No, really. Okay, seriously, I mean it. Actually, what I'm trying to say is that life throws things at you that no one intended. Not God, not man... no one. Life just has a way of happening. It's okay though, because I've also discovered that good exists everywhere and if you look hard enough you'll find it. I'm not trying to throw the whole "divine plan" thing out the window. I look around and I see a design. It's like one of my favorite people to quote, Mark Twain, said,

"None of us can be as great as God, but any of us can be as good."

The evil there is in the world is free to run a rampant and unrelenting charge over each and every one of us. The balance is that good has no limitations, either. Our job, as human participants in the whole affair, seems to be discriminating between the two. It's our burden in order to experience the most amazing aspect of all creation... free will. It gives us a carte blanche to be anything, anyone we choose simply at the effort of our own desire and ministrations. It doesn't mean that we aren't bound to a code of ethics. That's where the finances come in, I guess.

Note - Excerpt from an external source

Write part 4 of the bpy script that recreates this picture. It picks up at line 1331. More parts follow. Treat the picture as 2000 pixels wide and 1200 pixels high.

Take any God fearing, red-blooded man or woman and put them in a situation that is hopeless and they'll eventually find that they are tempted to look outside their own understanding and search for the divine. Man lets man down. The world is imperfect and inadequate. Ergo, there must be something else, right? Hello?!?! Is this on?

Well, that's me. I'm desperate. No, I'm not starving, homeless and, GOD FORBID, I haven't lost my internet connection. However, I'm looking at being unemployed, in the classical sense, without insurance and the debts are growing. I know that I'm blessed. Don't get me wrong. I just don't want to lose it. I don't know the hows or whys of things and I don't have the control I've always depended on. It's all going horribly pear shaped! Still, I find the good all around me. Jackie (the most blessed thing in my life), the kids (they love me even though I'm a lunatic... I hope they don't grow out of it) and the opportunity that I have to finally do what I've always wanted to do because of the support that I have from the previously mentioned prisoners, er, circus freaks, uh, victims, DAMN! What I mean is, I'm out on a wire but I feel like I've got a net. It may be an exercise in faith but, when you get down to it, what in life that's worth doing isn't? I just hope that I can start standing up on the wire more instead of spending all of my time clinging to it and mewling like a starving kitten. Only time will tell... and the blogs you people suffer through.

Now it's time for a top ten.

The Top Ten (slightly silly) Reasons To Believe In God:

10. When you look around and see all the beauty wouldn't it be nice to be able to give a little credit to someone... or blame the guilty?

9. After twenty-five years of attending church "religiously" I can sum it all up in one word... afterglow.

8. Have you ever wondered what it would take to prove that he doesn't exist?

7. (drawing again from Twain) People miss the most obvious quality that points to a creator... their laughter.

6. We're not gambling with life, here, the stakes are eternity... I'm going with the safe bet.

5. Einstein said, "When the solution is simple, God is answering." Look around and ask again.

4. You're reading this and thinking about the existence of what, nothing?

3. What if God started doubting your existence?

2. Have you seen this guy's army??? I don't want to piss Him off.

and the number one (slightly silly) reason to believe in God:

1. To err is human, to forgive divine... to point and laugh, inevitable.